------ DATA SHOWN ------
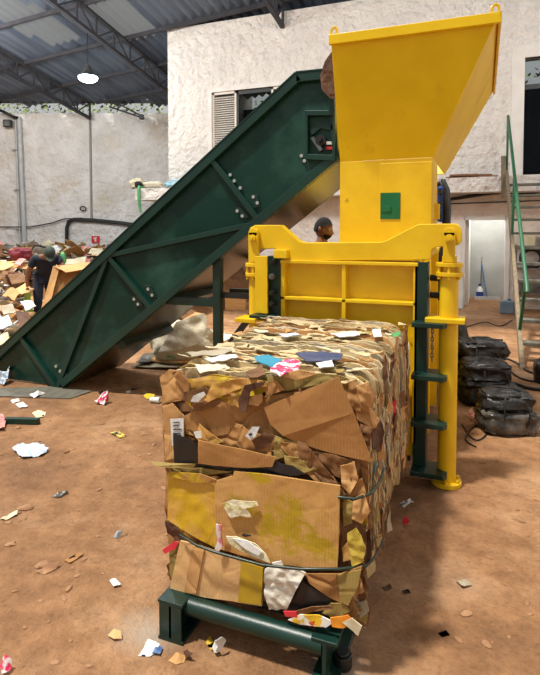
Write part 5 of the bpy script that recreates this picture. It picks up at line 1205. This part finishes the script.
m = MB(); m.sheet([PZ(469, 410, .05), PZ(474, 407, .09), PZ(478, 415, .05), PZ(472, 418, .03)], .004, 3, .01, 12, 4); tag(m.build('white_label', P_MIX), 'white and red label scrap in front of the film', 'scrap')
def floor_cable(pts, r, mat, lab, name='floor_cable'):
    m = MB(); P = [PZ(x, y, r + .002 + (pt[2] if len(pt) > 2 else 0)) for pt in pts for x, y in [pt[:2]]]
    S = []
    for i in range(len(P) - 1):
        a_, b_, c_, d_ = P[max(i - 1, 0)], P[i], P[i + 1], P[min(i + 2, len(P) - 1)]
        for k in range(5):
            t = k / 5; S.append(.5 * ((2 * b_) + (c_ - a_) * t + (2 * a_ - 5 * b_ + 4 * c_ - d_) * t * t + (3 * b_ - a_ - 3 * c_ + d_) * t ** 3))
    S.append(P[-1]); m.tube(S, r, 7); tag(m.build(name, mat, smooth=True, angle=80), lab, 'cable')
floor_cable([(470, 345), (490, 352), (515, 362), (530, 372), (548, 374)], .012, RUB, 'black cable running from the bundles to the stair foot')
floor_cable([(500, 380), (515, 384), (530, 388), (548, 390)], .018, RUB, 'thick black hose on the floor beyond the film wrapped bundle')
floor_cable([(462, 362), (480, 357), (500, 362), (520, 378), (545, 382)], .01, RUB, 'thin black cable looping behind the tall bundle')
floor_cable([(462, 424), (470, 436), (478, 440), (486, 434), (478, 426), (470, 430), (466, 440), (476, 447)], .006, RUB, 'tangled black cord on the floor in front of the bundles')
floor_cable([(466, 327), (485, 322), (500, 326), (512, 320)], .008, RUB, 'thin cable on the floor before the doorway')
p = PZ(538, 382); m = MB(); m.blob((p.x + .06, p.y, .12), (.12, .14, .15), .2, 2, 5, flat=.0); tag(m.build('black_canister', PL_BLK, smooth=True), 'black lumpy bag at the stair foot beside the cables', 'bag')
p = PZ(455, 372); m = MB(); m.blob((p.x + .05, p.y + .2, .22), (.10, .25, .3), .2, 2, 9, flat=.0); tag(m.build('black_sack', PL_BLK, smooth=True), 'black sack wedged between yellow column and the bundles', 'sack')

# ------------------------------------------------------------------ floor litter
def litter(pts, mat, lab, name, cat='scrap', z=.006, amp=.012, thick=.003, lift=None, cuts=3):
    m = MB(); P = [PZ(x, y, z + (lift[i] if lift else 0)) for i, (x, y) in enumerate(pts)]; m.sheet(P, thick, cuts, amp, 18, U(0, 90), None, (0, 0, 1))
    for v in m.v: v.z = max(v.z, .0015)
    tag(m.build(name, mat, smooth=True, angle=40), lab, cat)
gt = thing('green_steel_offcut', 'short dark green square steel tube lying on the dirt floor', 'steel tube', PZ(21, 425))
p = PZ(4, 424); q = PZ(37, 425); d_ = (q - p).normalized(); m = MB(); h_ = .05
m.bar(p + Vector((0, .02, h_ / 2)), q + Vector((0, .02, h_ / 2)), .05, .05); m.build('tube', GRNF, gt, bevel=.004); m = MB(); m.bar(q + Vector((0, .02, h_ / 2)), q + d_ * .002 + Vector((0, .02, h_ / 2)), .042, .042); m.build('tube_mouth', BLKM, gt)
litter([(-6, 415), (3, 414), (6, 420), (4, 428), (-6, 428)], P_PINK, 'pale pink corrugated scrap touching the green steel tube', 'corrugated_scrap', z=.03, amp=.02)
litter([(12, 448), (22, 443), (38, 442.5), (49, 449), (42, 454), (22, 457)], P_BLU, 'large crumpled pale blue paper sheet lying on open floor', 'crumpled_paper', 'paper', z=.02, amp=.02, cuts=4)
litter([(10, 400), (18, 398), (20, 401), (13, 403)], P_WHT, 'small white paper scrap nearest the conveyor foot board', 'paper_scrap', 'paper')
litter([(15, 404), (23, 402), (28, 406), (20, 408)], P_WHT, 'folded white paper scrap just before the smaller one', 'paper_scrap', 'paper', lift=(.0, .03, .01, 0))
litter([(27, 395), (38, 390), (46, 393), (38, 396), (34, 398)], P_WHT, 'white torn star shaped paper by the foot board', 'paper_scrap', 'paper', lift=(0, .05, 0, .02, 0))
litter([(32, 413), (38, 410), (46, 412), (44, 417), (36, 418)], P_CRM, 'pale dotted film patch beside the green steel tube', 'film_scrap')
litter([(-3, 381), (2, 370), (11, 367), (9, 375), (3, 384)], P_BLU, 'grey white plastic bag against the conveyor side', 'plastic_scrap', z=.03, amp=.05, lift=(0, .1, .12, .06, 0), cuts=4)
litter([(94, 402), (104, 392), (108, 391), (110, 400), (104, 404)], P_MIX, 'red and white crumpled wrapper below the conveyor', 'wrapper', z=.02, amp=.03, lift=(0, .08, .1, 0, 0), cuts=4)
litter([(98, 392), (106, 390), (108, 393), (101, 395)], PL_BLK, 'black scrap beside the red and white wrapper', 'plastic_scrap')
litter([(126, 391), (130, 390), (131, 393), (127, 393)], P_WHT, 'tiny white scrap in the conveyor shade', 'paper_scrap')
litter([(130, 388), (136, 386.5), (138, 389), (132, 390)], PL_BLK, 'tiny black scrap in the conveyor shade', 'plastic_scrap')
litter([(143, 396), (147, 393.5), (155, 394), (154, 398), (147, 399)], P_YELW, 'yellow scrap beside the bale top corner', 'yellow_scrap', lift=(0, .02, .03, 0, 0))
p = PZ(152, 403); m = MB(); m.tube([p + Vector((-.02, 0, .03)), p + Vector((.07, .02, .03))], [.022, .03], 12); tag(m.build('plastic_cup', P_WHT, smooth=True), 'small white cup lying on its side by the bale', 'cup')
litter([(110, 432), (118, 430.5), (127, 436), (120, 438)], P_PKT, 'dark printed packet lying flat on open floor', 'packet', lift=(.01, .01, 0, 0))
litter([(52, 497), (58, 492), (67, 490), (69, 493), (60, 497)], PL_GRY, 'grey curled plastic shard on the open floor', 'plastic_shard', lift=(0, .02, .02, 0, 0))
litter([(109, 580), (115, 578), (121, 584), (114, 587)], P_WHT, 'square white paper chip halfway to the stand', 'paper_chip', 'paper', lift=(.0, .015, .01, 0))
litter([(113, 537), (117, 531), (123, 530), (122, 536), (117, 538)], P_BLU, 'twisted pale scrap up the floor from the square chip', 'paper_scrap', lift=(0, .03, .02, 0, 0))
litter([(0, 519), (10, 514), (18, 511), (17, 515), (6, 520)], P_CRM, 'long cream sliver at the edge of view', 'paper_sliver')
litter([(138, 655), (148, 640), (160, 643), (155, 653), (150, 656)], P_WHT, 'white printed label lying before the stand leg', 'label_scrap', 'paper', lift=(0, .01, .01, 0, 0))
litter([(152, 654), (157, 646), (163, 648), (160, 655)], pm('blue_film', srgb(60, 90, 140), srgb(90, 120, 160), 12, .4), 'blue film scrap under the white printed label', 'film_scrap')
litter([(212, 648), (216, 638), (222, 636), (226, 641), (220, 652), (215, 653)], P_WHT, 'folded silver white card under the stand bars', 'folded_card', z=.02, amp=.02, lift=(0, .05, .06, .03, 0, 0), cuts=4)
litter([(206, 642), (210, 636), (214, 642), (212, 651)], P_YELW, 'small yellow brown leaf of card beside folded white card', 'card_scrap')
litter([(168, 660), (176, 652), (186, 655), (184, 662), (176, 664)], C_TAN, 'tan cardboard chip on floor below the stand leg', 'card_chip', lift=(0, .02, .01, 0, 0))
litter([(182, 652), (188, 649), (192, 654), (188, 658)], C_DEEP, 'dark cardboard curl next to the tan chip', 'card_curl', lift=(.0, .03, .03, 0))
litter([(0, 664), (8, 656), (12, 660), (10, 670), (2, 675)], P_MIX, 'white and red torn wrapper in the floor corner', 'wrapper', z=.015, amp=.03, lift=(0, .03, .02, .0, 0))
litter([(36, 572), (48, 563), (60, 562), (56, 569), (44, 574)], CLOD, 'flat orange brown flake of dirt, largest on open floor', 'dirt_flake', 'flake', lift=(0, .02, .015, 0, 0))
litter([(108, 636), (114, 629), (121, 632), (122, 639), (114, 640)], C_LGT, 'pale cardboard flake leading to the stand leg', 'card_flake', lift=(0, .015, .01, 0, 0))
litter([(64, 560), (76, 553), (84, 554), (70, 563)], C_MID, 'narrow brown card strip beside the dirt flake', 'card_strip')
litter([(438, 632), (446, 629), (450, 634), (442, 636)], PL_BLK, 'black scrap on the sunlit floor', 'plastic_scrap')
litter([(402, 590), (408, 588), (411, 592), (405, 593)], PL_BLK, 'black scrap in the bale shade', 'plastic_scrap')
litter([(456, 581), (466, 578), (472, 585), (462, 586)], C_GRY, 'pale torn card flake on the floor beyond the black scrap', 'card_flake', lift=(0, .015, 0, .01))
litter([(382, 586), (390, 584), (392, 588), (386, 590)], C_DEEP, 'brown chip beside the bale bottom', 'card_chip')
litter([(400, 503), (410, 498), (414, 502), (404, 507)], P_WHT, 'white paper crumbs beside the bale end', 'paper_crumb', amp=.02)
litter([(402, 522), (406, 516), (409, 520), (405, 526)], P_RED, 'small pink red scrap at the bale side', 'red_scrap', amp=.02, lift=(0, .03, .02, 0))
# crumbs of dirt over the floor
dm = MB()
for i in range(900):
    if R() < .7: x, y = U(-4.5, .9), U(1.2, 4.6)
    else: x, y = U(-6, 2.2), U(4, 8)
    if -1.5 < x < -.1 and 1.75 < y: continue
    if x < -1.2 and y > 3.9: continue
    if x > -.3 and y > 4.2: continue
    s_ = U(.004, .016) if R() < .9 else U(.015, .035)
    dm.blob((x, y, s_ * .15), (s_ * U(.8, 1.6), s_ * U(.6, 1.1), s_ * .35), .4, 2, i, 7, 4, CLOD if R() < .85 else DIRT, flat=.0005, rot=U(0, 6))
tag(dm.build('dirt_crumbs', None), 'crumbs of dry reddish dirt scattered over the floor', 'dirt', kind='stuff')

# ------------------------------------------------------------------ light
w = bpy.data.worlds.new('world'); scene.world = w; w.use_nodes = True; nt = w.node_tree; L = nt.links
bg = nt.nodes['Background']; tc = N(nt, 'ShaderNodeTexCoord'); sp = N(nt, 'ShaderNodeSeparateXYZ'); L.new(tc.outputs['Generated'], sp.inputs[0])
rp = N(nt, 'ShaderNodeValToRGB'); e = rp.color_ramp.elements; e[0].position = .46; e[0].color = (.36, .30, .24, 1); e[1].position = 1.0; e[1].color = (.92, .95, 1.0, 1)
k = e.new(.51); k.color = (.72, .72, .70, 1); k = e.new(.66); k.color = (.95, .96, .97, 1)
mr = N(nt, 'ShaderNodeMapRange'); mr.inputs['From Min'].default_value = -1; mr.inputs['From Max'].default_value = 1; L.new(sp.outputs['Z'], mr.inputs['Value'])
L.new(mr.outputs[0], rp.inputs['Fac']); L.new(rp.outputs['Color'], bg.inputs['Color']); bg.inputs['Strength'].default_value = 0.58
sl = bpy.data.lights.new('sun', 'SUN'); so = bpy.data.objects.new('sun', sl); COL.objects.link(so)
sl.energy = 4.8; sl.angle = math.radians(4); sl.color = (1.0, .95, .86)
so.rotation_euler = Vector((.26, .28, -1)).to_track_quat('-Z', 'Y').to_euler(); so.location = (-2, -3, 9)
def lamp(name, loc, e_, c_=(1, .98, .95), r_=.25):
    l = bpy.data.lights.new(name, 'POINT'); l.energy = e_; l.color = c_; l.shadow_soft_size = r_; o = bpy.data.objects.new(name, l); COL.objects.link(o); o.location = loc
for p, e_ in (((-12.0, 8.6, 5.9), 520), ((-8.8, 7.6, 5.9), 420), ((-5.6, 6.8, 5.8), 330), ((-1.9, 7.2, 5.9), 250), ((1.8, 7.6, 5.9), 230)): lamp('back_fill_light', p, e_)  # unseen fill lights without fittings, added to brighten the back walls
lamp('hanging_lamp_light', hp + Vector((0, 0, -.2)), 120, (.8, .95, 1))
lamp('recess_fill_light', ((d0.x + d1.x) / 2, 13.2, 2.25), 60, (1, 1, .98), .12)  # unseen light added to brighten the room behind the doorway
vs_ = scene.view_settings; vs_.view_transform = 'Standard'; vs_.look = 'None'; vs_.exposure = 0.0; vs_.gamma = 1.0; vs_.use_curve_mapping = False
------
— WHAT YOU NEED TO DO —
Omit the pictures, then repeat exactly each line from the beginning of the listing through the line with "p = PZ(455, 372);".

— THE REPLY —
Write part 5 of the bpy script that recreates this picture. It picks up at line 1205. This part finishes the script.
m = MB(); m.sheet([PZ(469, 410, .05), PZ(474, 407, .09), PZ(478, 415, .05), PZ(472, 418, .03)], .004, 3, .01, 12, 4); tag(m.build('white_label', P_MIX), 'white and red label scrap in front of the film', 'scrap')
def floor_cable(pts, r, mat, lab, name='floor_cable'):
    m = MB(); P = [PZ(x, y, r + .002 + (pt[2] if len(pt) > 2 else 0)) for pt in pts for x, y in [pt[:2]]]
    S = []
    for i in range(len(P) - 1):
        a_, b_, c_, d_ = P[max(i - 1, 0)], P[i], P[i + 1], P[min(i + 2, len(P) - 1)]
        for k in range(5):
            t = k / 5; S.append(.5 * ((2 * b_) + (c_ - a_) * t + (2 * a_ - 5 * b_ + 4 * c_ - d_) * t * t + (3 * b_ - a_ - 3 * c_ + d_) * t ** 3))
    S.append(P[-1]); m.tube(S, r, 7); tag(m.build(name, mat, smooth=True, angle=80), lab, 'cable')
floor_cable([(470, 345), (490, 352), (515, 362), (530, 372), (548, 374)], .012, RUB, 'black cable running from the bundles to the stair foot')
floor_cable([(500, 380), (515, 384), (530, 388), (548, 390)], .018, RUB, 'thick black hose on the floor beyond the film wrapped bundle')
floor_cable([(462, 362), (480, 357), (500, 362), (520, 378), (545, 382)], .01, RUB, 'thin black cable looping behind the tall bundle')
floor_cable([(462, 424), (470, 436), (478, 440), (486, 434), (478, 426), (470, 430), (466, 440), (476, 447)], .006, RUB, 'tangled black cord on the floor in front of the bundles')
floor_cable([(466, 327), (485, 322), (500, 326), (512, 320)], .008, RUB, 'thin cable on the floor before the doorway')
p = PZ(538, 382); m = MB(); m.blob((p.x + .06, p.y, .12), (.12, .14, .15), .2, 2, 5, flat=.0); tag(m.build('black_canister', PL_BLK, smooth=True), 'black lumpy bag at the stair foot beside the cables', 'bag')
p = PZ(455, 372); m = MB(); m.blob((p.x + .05, p.y + .2, .22), (.10, .25, .3), .2, 2, 9, flat=.0); tag(m.build('black_sack', PL_BLK, smooth=True), 'black sack wedged between yellow column and the bundles', 'sack')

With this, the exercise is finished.